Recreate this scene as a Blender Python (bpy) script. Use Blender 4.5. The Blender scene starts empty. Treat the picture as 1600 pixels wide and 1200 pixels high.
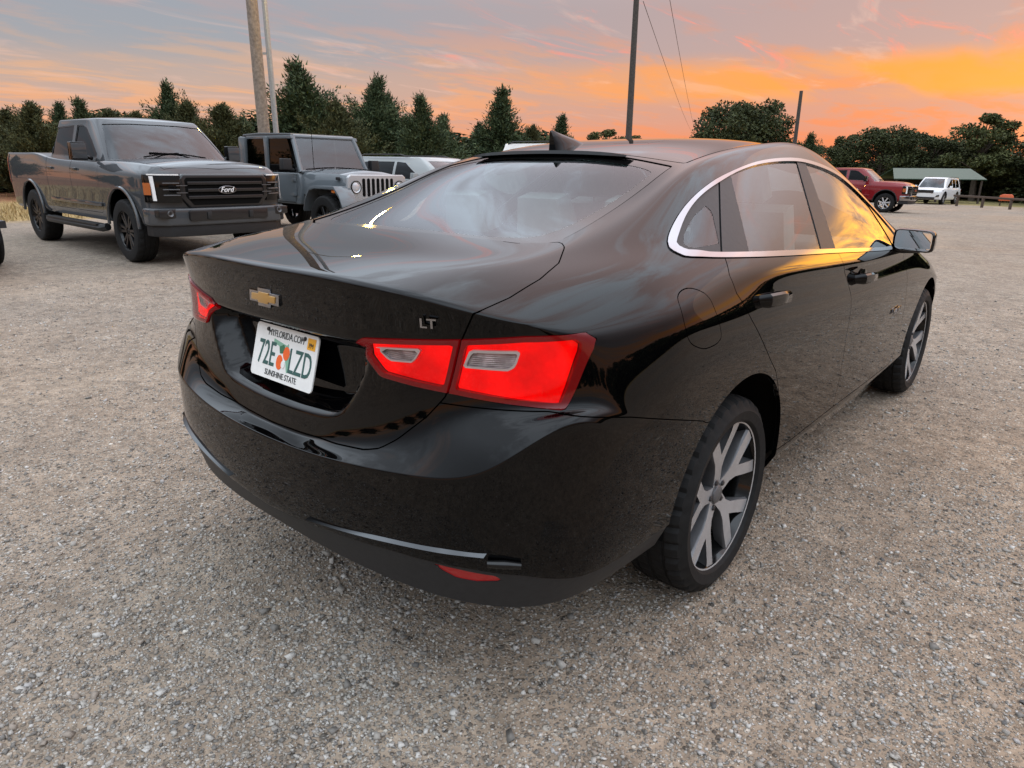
import bpy, bmesh, math, random
import numpy as np
from mathutils import Vector, Matrix, noise
random.seed(7); rng = np.random.default_rng(7)
SC = bpy.context.scene; COL = SC.collection
R = math.radians

# ------------------------------------------------------------------ camera
cam_d = bpy.data.cameras.new('camera'); cam = bpy.data.objects.new('camera', cam_d); COL.objects.link(cam)
CAM = np.array([1.66385, -2.00400, 1.36661]); YAW, PITCH, ROLL, FPX = .705795, .308649, .00902034, 1067.278
_f = np.array([-math.sin(YAW)*math.cos(PITCH), math.cos(YAW)*math.cos(PITCH), -math.sin(PITCH)])
_r0 = np.array([math.cos(YAW), math.sin(YAW), 0]); _u0 = np.cross(_r0, _f)
_r = _r0*math.cos(ROLL)+_u0*math.sin(ROLL); _u = -_r0*math.sin(ROLL)+_u0*math.cos(ROLL)
cam.matrix_world = Matrix(((_r[0], _u[0], -_f[0], CAM[0]), (_r[1], _u[1], -_f[1], CAM[1]), (_r[2], _u[2], -_f[2], CAM[2]), (0, 0, 0, 1)))
cam_d.sensor_width = 36; cam_d.lens = FPX*36/1600; cam_d.clip_start = .05; cam_d.clip_end = 2000
SC.camera = cam
SC.view_settings.view_transform = 'Standard'; SC.view_settings.look = 'None'; SC.view_settings.exposure = 0.35; SC.view_settings.gamma = 1
SC.render.resolution_x, SC.render.resolution_y = 1024, 768
SC.cycles.max_bounces = 6; SC.cycles.diffuse_bounces = 3; SC.cycles.glossy_bounces = 4; SC.cycles.transparent_max_bounces = 12; SC.cycles.use_denoising = True
SC.cycles.caustics_reflective = False; SC.cycles.caustics_refractive = False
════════
* **Required work**:
Give the number of lines above that hold the word "scene", and nothing more.

* **Response to the task**:
2